Data provided —
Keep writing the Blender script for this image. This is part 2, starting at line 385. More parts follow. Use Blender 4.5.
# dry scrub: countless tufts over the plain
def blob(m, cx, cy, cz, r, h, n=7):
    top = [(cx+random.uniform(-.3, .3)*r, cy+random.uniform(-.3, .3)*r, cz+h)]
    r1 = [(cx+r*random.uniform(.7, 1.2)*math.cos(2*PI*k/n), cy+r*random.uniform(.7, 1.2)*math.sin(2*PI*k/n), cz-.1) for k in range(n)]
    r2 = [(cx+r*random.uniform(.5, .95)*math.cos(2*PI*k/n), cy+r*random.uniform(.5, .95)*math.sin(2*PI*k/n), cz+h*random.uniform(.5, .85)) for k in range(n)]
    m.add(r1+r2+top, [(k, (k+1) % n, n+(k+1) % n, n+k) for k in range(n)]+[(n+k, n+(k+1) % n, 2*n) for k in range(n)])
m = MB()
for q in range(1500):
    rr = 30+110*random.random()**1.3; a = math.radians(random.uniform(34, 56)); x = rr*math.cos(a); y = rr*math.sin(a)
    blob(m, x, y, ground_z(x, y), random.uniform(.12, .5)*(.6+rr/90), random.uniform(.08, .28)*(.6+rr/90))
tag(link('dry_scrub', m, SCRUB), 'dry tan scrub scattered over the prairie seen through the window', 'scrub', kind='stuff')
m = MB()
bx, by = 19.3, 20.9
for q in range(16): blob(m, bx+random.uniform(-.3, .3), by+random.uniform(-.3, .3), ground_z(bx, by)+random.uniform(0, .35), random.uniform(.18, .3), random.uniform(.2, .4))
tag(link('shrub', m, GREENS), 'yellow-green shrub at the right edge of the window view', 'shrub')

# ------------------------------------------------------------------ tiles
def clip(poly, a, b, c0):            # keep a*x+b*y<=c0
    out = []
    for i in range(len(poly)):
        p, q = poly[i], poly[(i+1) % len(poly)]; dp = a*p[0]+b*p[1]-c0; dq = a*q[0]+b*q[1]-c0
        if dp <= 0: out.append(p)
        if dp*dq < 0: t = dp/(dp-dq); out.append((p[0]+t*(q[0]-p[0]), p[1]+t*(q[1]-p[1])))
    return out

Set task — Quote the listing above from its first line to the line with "tag(link('shrub', m, GREENS), 'yellow-green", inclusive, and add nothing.

Written reply —
Keep writing the Blender script for this image. This is part 2, starting at line 385. More parts follow. Use Blender 4.5.
# dry scrub: countless tufts over the plain
def blob(m, cx, cy, cz, r, h, n=7):
    top = [(cx+random.uniform(-.3, .3)*r, cy+random.uniform(-.3, .3)*r, cz+h)]
    r1 = [(cx+r*random.uniform(.7, 1.2)*math.cos(2*PI*k/n), cy+r*random.uniform(.7, 1.2)*math.sin(2*PI*k/n), cz-.1) for k in range(n)]
    r2 = [(cx+r*random.uniform(.5, .95)*math.cos(2*PI*k/n), cy+r*random.uniform(.5, .95)*math.sin(2*PI*k/n), cz+h*random.uniform(.5, .85)) for k in range(n)]
    m.add(r1+r2+top, [(k, (k+1) % n, n+(k+1) % n, n+k) for k in range(n)]+[(n+k, n+(k+1) % n, 2*n) for k in range(n)])
m = MB()
for q in range(1500):
    rr = 30+110*random.random()**1.3; a = math.radians(random.uniform(34, 56)); x = rr*math.cos(a); y = rr*math.sin(a)
    blob(m, x, y, ground_z(x, y), random.uniform(.12, .5)*(.6+rr/90), random.uniform(.08, .28)*(.6+rr/90))
tag(link('dry_scrub', m, SCRUB), 'dry tan scrub scattered over the prairie seen through the window', 'scrub', kind='stuff')
m = MB()
bx, by = 19.3, 20.9
for q in range(16): blob(m, bx+random.uniform(-.3, .3), by+random.uniform(-.3, .3), ground_z(bx, by)+random.uniform(0, .35), random.uniform(.18, .3), random.uniform(.2, .4))
tag(link('shrub', m, GREENS), 'yellow-green shrub at the right edge of the window view', 'shrub')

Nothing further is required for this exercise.